● Instruction
Starting at the line that contains "What Blender Python", reproduce each line exactly up to and including the line that contains "COL = sc.collection". Reproduce nothing else.

3D scene scripts:
◆ ◆ ◆

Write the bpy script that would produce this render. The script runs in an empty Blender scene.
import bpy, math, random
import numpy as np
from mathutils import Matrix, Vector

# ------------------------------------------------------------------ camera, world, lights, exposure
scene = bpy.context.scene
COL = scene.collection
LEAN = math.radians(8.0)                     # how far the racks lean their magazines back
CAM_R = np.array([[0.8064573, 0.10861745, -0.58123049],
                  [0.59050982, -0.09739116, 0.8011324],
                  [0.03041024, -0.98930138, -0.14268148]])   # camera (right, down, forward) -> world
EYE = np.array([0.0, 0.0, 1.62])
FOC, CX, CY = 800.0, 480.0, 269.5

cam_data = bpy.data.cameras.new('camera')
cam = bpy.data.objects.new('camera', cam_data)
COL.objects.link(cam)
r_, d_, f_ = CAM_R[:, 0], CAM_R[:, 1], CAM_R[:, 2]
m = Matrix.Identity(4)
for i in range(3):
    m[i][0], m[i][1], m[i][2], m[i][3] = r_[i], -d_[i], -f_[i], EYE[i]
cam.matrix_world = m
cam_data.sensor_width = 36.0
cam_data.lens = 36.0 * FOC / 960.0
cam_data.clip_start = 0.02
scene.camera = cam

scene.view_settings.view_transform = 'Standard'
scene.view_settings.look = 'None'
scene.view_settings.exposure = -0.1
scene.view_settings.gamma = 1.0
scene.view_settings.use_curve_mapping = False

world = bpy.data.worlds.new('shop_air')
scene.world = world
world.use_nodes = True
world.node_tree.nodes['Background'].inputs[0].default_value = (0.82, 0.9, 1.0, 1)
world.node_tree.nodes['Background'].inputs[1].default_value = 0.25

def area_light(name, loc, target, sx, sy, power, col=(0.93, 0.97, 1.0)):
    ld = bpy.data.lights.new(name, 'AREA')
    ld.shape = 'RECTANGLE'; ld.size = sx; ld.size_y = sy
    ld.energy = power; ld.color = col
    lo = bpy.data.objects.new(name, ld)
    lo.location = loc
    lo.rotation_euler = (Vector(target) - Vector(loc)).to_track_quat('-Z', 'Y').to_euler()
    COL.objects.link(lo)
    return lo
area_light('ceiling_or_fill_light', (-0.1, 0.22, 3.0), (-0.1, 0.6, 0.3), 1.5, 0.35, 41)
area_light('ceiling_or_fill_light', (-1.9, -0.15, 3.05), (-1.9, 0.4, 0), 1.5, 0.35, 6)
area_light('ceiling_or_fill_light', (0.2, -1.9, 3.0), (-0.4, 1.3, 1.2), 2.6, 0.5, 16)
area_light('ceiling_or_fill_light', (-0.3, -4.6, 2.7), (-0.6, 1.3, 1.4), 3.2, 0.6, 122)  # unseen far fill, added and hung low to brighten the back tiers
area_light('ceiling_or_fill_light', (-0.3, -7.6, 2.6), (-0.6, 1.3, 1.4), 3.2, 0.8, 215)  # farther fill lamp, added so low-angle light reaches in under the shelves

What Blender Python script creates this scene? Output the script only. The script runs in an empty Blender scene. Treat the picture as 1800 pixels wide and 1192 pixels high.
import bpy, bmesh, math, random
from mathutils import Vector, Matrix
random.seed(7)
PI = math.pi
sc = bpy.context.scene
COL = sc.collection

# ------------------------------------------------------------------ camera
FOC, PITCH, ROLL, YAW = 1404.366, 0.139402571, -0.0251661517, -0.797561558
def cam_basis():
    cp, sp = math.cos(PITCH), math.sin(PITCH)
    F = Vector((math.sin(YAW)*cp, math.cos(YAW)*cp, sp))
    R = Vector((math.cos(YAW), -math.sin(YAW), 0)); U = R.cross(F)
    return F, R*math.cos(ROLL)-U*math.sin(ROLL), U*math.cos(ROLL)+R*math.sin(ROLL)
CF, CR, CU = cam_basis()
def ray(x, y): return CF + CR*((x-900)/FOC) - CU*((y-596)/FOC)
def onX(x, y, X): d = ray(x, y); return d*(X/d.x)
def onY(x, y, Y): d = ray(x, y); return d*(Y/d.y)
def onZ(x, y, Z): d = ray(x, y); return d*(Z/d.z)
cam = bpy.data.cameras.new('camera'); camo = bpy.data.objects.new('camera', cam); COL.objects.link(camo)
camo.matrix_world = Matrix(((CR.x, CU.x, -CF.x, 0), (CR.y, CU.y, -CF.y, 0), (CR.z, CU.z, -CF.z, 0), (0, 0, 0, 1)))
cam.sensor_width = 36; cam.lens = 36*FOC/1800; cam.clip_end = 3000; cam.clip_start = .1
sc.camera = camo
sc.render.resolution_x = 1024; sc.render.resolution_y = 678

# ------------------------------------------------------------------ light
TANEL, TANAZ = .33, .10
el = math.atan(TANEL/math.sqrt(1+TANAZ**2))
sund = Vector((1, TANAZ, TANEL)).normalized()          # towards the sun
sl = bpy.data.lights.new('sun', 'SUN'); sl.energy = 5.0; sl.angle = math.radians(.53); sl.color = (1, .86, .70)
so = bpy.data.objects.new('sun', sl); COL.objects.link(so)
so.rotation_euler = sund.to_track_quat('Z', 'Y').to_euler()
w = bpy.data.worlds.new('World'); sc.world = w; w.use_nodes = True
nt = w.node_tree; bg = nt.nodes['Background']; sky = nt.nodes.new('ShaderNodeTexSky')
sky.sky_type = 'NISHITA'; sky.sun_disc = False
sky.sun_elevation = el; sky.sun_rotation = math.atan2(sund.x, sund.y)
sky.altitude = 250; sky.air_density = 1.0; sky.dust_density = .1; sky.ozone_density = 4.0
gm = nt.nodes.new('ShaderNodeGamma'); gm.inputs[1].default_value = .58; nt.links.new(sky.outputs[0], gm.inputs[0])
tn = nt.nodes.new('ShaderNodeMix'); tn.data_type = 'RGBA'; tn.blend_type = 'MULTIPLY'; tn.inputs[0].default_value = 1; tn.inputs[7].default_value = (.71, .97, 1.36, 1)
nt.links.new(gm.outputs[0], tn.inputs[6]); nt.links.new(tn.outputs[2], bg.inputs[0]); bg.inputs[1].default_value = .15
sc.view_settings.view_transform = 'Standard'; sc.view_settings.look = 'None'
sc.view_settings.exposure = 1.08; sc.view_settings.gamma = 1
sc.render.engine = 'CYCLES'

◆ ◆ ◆

● Solution for this task
What Blender Python script creates this scene? Output the script only. The script runs in an empty Blender scene. Treat the picture as 1800 pixels wide and 1192 pixels high.
import bpy, bmesh, math, random
from mathutils import Vector, Matrix
random.seed(7)
PI = math.pi
sc = bpy.context.scene
COL = sc.collection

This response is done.